Why does the OS need to copy all RAM into HDD for hibernation?

my question is theoretical in computer OSes, specifically about hibernation.

As far as I know, hibernation (ACPI state S5, is that right?) involves writing into the hard disk all the data needed to restore RAM when OS os booted up again. OK this sounds good to me.

But, I remember the old times of Operating Systems class when the teacher explained the differences in memory management between OSes. Windows and Linux kernel both use virtual memory: all pages are initialized into swap, then loaded into RAM when needed so they can be relocated at any time.

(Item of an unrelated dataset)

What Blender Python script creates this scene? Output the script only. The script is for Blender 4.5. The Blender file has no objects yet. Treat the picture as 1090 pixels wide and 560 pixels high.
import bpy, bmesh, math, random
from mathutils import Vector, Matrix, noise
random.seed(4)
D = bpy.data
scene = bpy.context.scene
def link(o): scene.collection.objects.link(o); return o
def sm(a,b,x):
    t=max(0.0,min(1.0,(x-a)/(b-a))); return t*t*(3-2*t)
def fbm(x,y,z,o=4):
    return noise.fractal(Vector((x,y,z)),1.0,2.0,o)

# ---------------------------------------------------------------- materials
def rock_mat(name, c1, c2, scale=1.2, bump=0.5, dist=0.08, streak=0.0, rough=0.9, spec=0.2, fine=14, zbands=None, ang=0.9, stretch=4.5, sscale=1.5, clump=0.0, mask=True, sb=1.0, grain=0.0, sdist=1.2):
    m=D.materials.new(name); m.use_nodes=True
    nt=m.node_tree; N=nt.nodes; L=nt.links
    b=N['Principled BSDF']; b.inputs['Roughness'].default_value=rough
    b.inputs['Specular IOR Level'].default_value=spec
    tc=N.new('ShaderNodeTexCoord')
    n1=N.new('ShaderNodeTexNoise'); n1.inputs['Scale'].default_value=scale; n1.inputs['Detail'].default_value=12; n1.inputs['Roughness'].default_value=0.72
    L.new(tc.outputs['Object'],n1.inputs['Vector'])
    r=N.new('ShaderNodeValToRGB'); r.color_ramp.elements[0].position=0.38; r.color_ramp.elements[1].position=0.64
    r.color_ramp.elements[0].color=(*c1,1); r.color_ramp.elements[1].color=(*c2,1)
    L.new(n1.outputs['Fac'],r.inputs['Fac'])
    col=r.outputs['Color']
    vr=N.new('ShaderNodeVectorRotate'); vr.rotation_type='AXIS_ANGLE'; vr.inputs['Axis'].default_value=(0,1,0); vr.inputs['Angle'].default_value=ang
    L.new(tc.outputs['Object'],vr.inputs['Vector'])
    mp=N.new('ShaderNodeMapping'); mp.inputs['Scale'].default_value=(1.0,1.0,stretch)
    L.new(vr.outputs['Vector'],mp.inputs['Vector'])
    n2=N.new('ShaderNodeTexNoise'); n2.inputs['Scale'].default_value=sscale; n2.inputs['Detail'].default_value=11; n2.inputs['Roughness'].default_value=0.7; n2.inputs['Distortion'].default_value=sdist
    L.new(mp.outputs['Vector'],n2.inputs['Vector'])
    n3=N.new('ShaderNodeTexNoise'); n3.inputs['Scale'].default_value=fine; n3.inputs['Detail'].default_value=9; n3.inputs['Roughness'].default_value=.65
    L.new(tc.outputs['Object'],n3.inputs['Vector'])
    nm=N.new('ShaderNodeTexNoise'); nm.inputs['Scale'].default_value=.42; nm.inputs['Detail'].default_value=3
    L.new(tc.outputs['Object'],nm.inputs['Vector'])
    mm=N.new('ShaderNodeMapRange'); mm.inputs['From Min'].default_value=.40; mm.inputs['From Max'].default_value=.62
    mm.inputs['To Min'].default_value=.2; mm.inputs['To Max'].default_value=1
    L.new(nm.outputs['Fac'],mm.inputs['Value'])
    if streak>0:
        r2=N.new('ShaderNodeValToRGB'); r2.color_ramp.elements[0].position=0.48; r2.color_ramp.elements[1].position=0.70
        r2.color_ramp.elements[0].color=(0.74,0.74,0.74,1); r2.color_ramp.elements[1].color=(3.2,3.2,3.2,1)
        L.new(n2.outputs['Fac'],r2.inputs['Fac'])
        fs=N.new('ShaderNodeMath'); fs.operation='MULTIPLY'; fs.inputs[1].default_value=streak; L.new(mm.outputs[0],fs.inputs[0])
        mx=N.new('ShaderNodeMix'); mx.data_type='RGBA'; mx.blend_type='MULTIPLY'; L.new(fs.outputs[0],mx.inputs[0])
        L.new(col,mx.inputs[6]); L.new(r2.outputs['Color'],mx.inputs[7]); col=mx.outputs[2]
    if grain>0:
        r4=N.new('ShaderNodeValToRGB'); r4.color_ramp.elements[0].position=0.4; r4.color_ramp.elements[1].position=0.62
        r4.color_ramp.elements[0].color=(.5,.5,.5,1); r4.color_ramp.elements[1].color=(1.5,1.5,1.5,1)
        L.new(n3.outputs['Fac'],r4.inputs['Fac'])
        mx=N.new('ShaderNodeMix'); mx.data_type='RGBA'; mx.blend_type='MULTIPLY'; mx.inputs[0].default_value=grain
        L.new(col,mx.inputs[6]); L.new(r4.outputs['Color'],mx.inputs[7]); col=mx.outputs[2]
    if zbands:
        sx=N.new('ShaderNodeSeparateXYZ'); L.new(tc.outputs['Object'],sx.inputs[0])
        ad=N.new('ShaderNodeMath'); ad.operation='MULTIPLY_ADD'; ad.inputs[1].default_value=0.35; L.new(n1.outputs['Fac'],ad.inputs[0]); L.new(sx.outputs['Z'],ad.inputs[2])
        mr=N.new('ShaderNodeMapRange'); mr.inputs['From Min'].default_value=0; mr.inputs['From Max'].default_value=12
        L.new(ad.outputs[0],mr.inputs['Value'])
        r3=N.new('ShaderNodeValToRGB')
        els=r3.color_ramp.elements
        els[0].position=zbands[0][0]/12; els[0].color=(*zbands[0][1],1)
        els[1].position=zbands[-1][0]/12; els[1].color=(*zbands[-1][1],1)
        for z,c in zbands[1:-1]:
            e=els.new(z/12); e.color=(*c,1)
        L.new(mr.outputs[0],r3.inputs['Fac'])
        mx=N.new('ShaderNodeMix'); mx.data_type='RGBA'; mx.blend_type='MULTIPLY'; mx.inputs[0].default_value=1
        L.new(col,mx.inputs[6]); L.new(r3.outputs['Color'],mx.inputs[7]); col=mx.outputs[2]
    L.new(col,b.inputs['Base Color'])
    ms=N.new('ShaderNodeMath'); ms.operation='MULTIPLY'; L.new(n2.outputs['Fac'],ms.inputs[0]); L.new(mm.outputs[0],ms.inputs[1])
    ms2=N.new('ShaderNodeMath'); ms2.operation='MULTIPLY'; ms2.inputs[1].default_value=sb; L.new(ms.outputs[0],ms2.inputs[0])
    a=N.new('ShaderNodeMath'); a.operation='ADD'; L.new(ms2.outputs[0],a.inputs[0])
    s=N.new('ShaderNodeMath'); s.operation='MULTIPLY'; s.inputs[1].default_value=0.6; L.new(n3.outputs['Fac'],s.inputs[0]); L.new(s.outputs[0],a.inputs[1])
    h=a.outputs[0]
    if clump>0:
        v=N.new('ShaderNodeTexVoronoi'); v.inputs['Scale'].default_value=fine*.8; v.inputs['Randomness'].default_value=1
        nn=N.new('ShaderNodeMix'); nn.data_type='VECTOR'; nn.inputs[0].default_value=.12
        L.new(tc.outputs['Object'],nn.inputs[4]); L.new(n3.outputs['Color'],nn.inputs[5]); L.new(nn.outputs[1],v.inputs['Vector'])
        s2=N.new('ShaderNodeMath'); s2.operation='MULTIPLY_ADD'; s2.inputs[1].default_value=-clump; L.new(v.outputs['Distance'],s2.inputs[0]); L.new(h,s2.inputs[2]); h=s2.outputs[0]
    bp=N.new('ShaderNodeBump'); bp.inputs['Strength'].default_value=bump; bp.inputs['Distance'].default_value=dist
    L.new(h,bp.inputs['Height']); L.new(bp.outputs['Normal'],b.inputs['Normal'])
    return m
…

I also know that memory pages are not immediately flushed to swap, but are kept in memory for a certain amount of time, or when there is the need to load a page from swap and all memory pages are dirty

My question is: Why does Windows need to store a separate hiberfil.sys file with all RAM dumped inside since all pages should be already present in swap file (and hibernation would simply mean flushing the caches and stopping the computer) and almost all clean after a prolonged inactivity?

The same, why does Linux explictly say it's copying pages to swap partition? When I simply suspend the system, it takes a couple of seconds of continuous disk access before halt (perhaps kernel flushing caches), but when I want to hibernate it takes the same time it takes to restore.

Am I missing something about kernels?


Solution 1:

Some of what you're describing sounds less like virtual memory and more like a disk cache, where the operating system keeps in-memory copies of the data it reads off of the disk, in case an application wants to read it again. In this scenario it may also delay writing "dirty" pages back to the disk in order to increase efficiency by writing a bunch of pages all at once.

Virtual memory is the other way around -- data is written into RAM first, and only into the swap file if the kernel needs to free up that RAM for some other purpose. (Not every bit of memory necessarily has a corresponding space in the swap file; otherwise you couldn't have a swap file smaller than your RAM size.) Conventional thinking is that this is the way it needs to be; it would be too expensive to keep copying the RAM to disk all the time when you don't need to. Think about how slow your computer runs when you're running lots of memory-hungry programs and it has to start thrashing the swap space.

That said, there are some experimental research operating systems that work more like you describe, with some complex rules for copying the memory back to disk at regular intervals, and the result is that there's no need for hibernate -- you can pull the plug on the computer and lose maybe 30 seconds of work. Check out CoyotOS, CapROS, or EROS if you're interested theoretically. I don't know what their performance is like, or what other downsides there might be to such a strategy, but when you factor in crazy things like memory shared with your video card or other devices, I'd imagine it's difficult to get it working properly for all cases. As far as I know, no production operating system does this sort of thing.

Solution 2:

The misunderstanding here is that not all RAM contents are swappable to disk.

User processes have dedicated swap space, but system does not. That is because many parts of the system are never swapped out, and the ones that are swapped out are simply erased from memory as not needed any more (not written out). System in this case includes the kernel and drivers and all data used to control processes (such as virtual memory segment table).

The hibernation file is written with all the data that is required to duplicate the system state. This is far from being equal in size to the RAM, as only occupied memory is written out.

Saving and restore take about the same time since the same data needs to be read as was written out. On disks where reading is much faster than writing, such as SSD, restore will be much faster.